Cartaz do filme Quero ser John Malkovich
Mas o filme acaba e apesar de existirem outros a serem descobertos durante nossa vida, voltamos à realidade e percebemos que as coisas são diferentes.
Até que chega o fatídico dia em que encontramos o filme que nos toca, ou simplesmente ele nos encontra e nos derruba.
Poderia ter sido qualquer consagrado diretor o responsável pelo tal fato. Lembro agora de uma história contada no livro Verdade Tropical de Caetano Veloso, em que ele descreve seu tempo de menino e sua relação com o cinema europeu (principalmente o italiano) que despertou nele o interesse por este cinema, seus diretores, suas atrizes, suas histórias repletas de verossimilhança com a realidade, em detrimento do cinema norte-americano. No seu caso foram os filmes "La Strada" e "I Vitelloni" de Federico Fellini os responsáveis por lhe tocar. Filmes onde a alma do espectador em questão foi capaz de se espelhar, ver sua vida retratada e transformada em arte.
Giulietta Masina, atriz musa de Federico Fellini
Geralmente isso ocorre justamente nos filmes classificados como drama, não por acaso a semelhança com a vida real. Mas minha história de homem comum é diferente da de Caetano e não foi um filme consagrado que me pegou.
Acompanhar os grandes nomes do cinema e ao mesmo tempo se manter aberto aos novos, principalmente os nacionais, virou um hábito difícil de largar, da mesma forma que acompanhar seriados pop – hábito bastante contemporâneo.
O filme diferentão do dia que chamou minha atenção apenas pelo título e sinopse chama-se “A bruta flor do querer” (sim, é uma estrofe da canção “O quereres” de Caetano Veloso, uma coincidência, ou não).
Trata-se de um filme de baixo orçamento, com poucos atores e uma história comum. Nada de extraordinário. E é justamente aí que ele nos pega, por não sermos extraordinários nos identificamos com a história que não é apenas de um homem, mas de uma geração inteira, que é considerada como “perdida”.
É o retrato do adulto jovem que sai da faculdade e se depara com a confusão que é a vida real longe da proteção da família, da academia e da ilusão do sucesso prometido no trabalho e nos relacionamentos. São expostos os medos, as inseguranças, as dores do fracasso e nos mostra através do personagem principal, o quanto somos perdedores.
Cena do filme "A bruta flor do querer"
Para quem se encontra perdido na mesma situação, com a vida cheia de caos e vai ao cinema em busca de uma distração, recebe desse filme, um tiro que saiu pela culatra.
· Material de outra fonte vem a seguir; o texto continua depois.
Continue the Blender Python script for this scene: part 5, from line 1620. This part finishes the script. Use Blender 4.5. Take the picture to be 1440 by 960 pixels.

Instaura-se então um momento bad.
Independente se um filme recebe crítica positiva ou negativa (em relação a este, vi positivas dos críticos profissionais, e negativas do público que prefere as bobagens norte-americanas ou "redeglobais") está em nossa percepção o estrago que ele nos provoca.
Esse é o momento que a arte nos encontra e mostra o quão dramática ela pode ser de maneira assustadoramente semelhante com a vida real.